Because soon enough Western is fleeing a cabal of black-suited agents interested in locating this passenger. One by one, those closest to Western are either disappearing or dying. And yet McCarthy never seeks to get the reader’s heart racing. Instead he has Western think back to his father’s work on the atomic bomb. Of the immolation of Hiroshima, where, in the aftermath, “[t]he living walked about but there was no place to go” (116). He puppets Western among a motley cast: Debussy, a transgender woman in love with Western; Long John, an itinerant who delivers profundities in a medieval register; Kline, a professional in the business of granting a person a new identity. Any function each of these characters has in advancing or complicating the plot is minor and soon forgotten. Where The Passenger instead finds its drive is in the magnification of Western’s grief via the lenses of their griefs. “You think the void is just the void but it aint,” says Western’s senile grandfather at the conclusion of Western’s mid-novel sheltering at his grandparents’ farm. “It goes on” (179).
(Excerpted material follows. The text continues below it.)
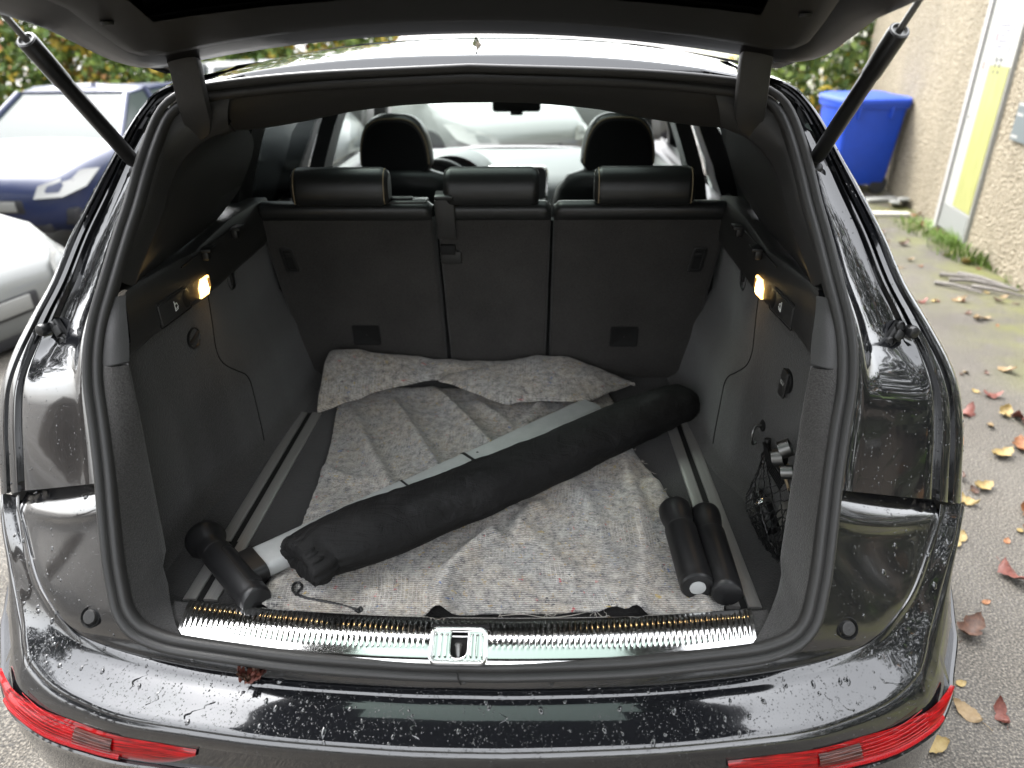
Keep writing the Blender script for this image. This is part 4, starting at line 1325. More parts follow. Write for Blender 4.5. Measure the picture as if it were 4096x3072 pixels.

In the hands of a lesser writer such continuous, polyphonic philosophizing becomes stunty, contrived. But McCarthy shepherds Western on his wandering with surety and grace. He is a master at the top of his game and the end of his life. He trusts us to follow him, to listen to whatever truths he’s arrived at in his eighty-odd years, and we do.
After all, The Passenger is not, in fact, a novel about death. Not firstly. What McCarthy wants instead is to talk about regret, and grief, and how a person moves—or doesn’t—from the former to the latter state. About a third of the way in, Long John tells Western this:
Grief is the stuff of life. A life without grief is no life at all. But regret is a prison. Some part of you which you deeply value lies forever impaled at a crossroads you can no longer find and never forget” (140).
In The Passenger, when plot fails to motivate us to turn the page—and almost always it does—Western’s movement from a state of regret to one of grief does not. We read because we want to see him in the clear, able at last to purely mourn. We read also because we sense, somehow, that McCarthy is in part talking about himself. This is—we know, and he knows we know—his last novel. Any regret and grief belong also to him. He is offering to us his final say on life as he knows it. Death, too. And the other stuff. Love and loss, et al.
And I guess this is what I’m trying to write. I guess that’s my take on McCarthy’s final novel. I want to write a thing that looks like a thing—pure horror, the Platonic thriller—that becomes a quieter, smaller, stranger thing. I don’t want the whole end-of-life thing, but I too want that honesty, that grace. I want to write something a lot like this:
I know that the characters in the story can be either real or imaginary and that after they are all dead it wont make any difference. If imaginary beings die an imaginary death they will be dead nonetheless. You think that you can create a history of what has been. Present artifacts. A clutch of letters. A sachet in a dressingtable drawer. But that’s not what’s at the heart of the tale. The problem is that what drives the tale will not survive the tale (298).
I want to tell the truth, I guess. I guess that’s what I’m trying to do.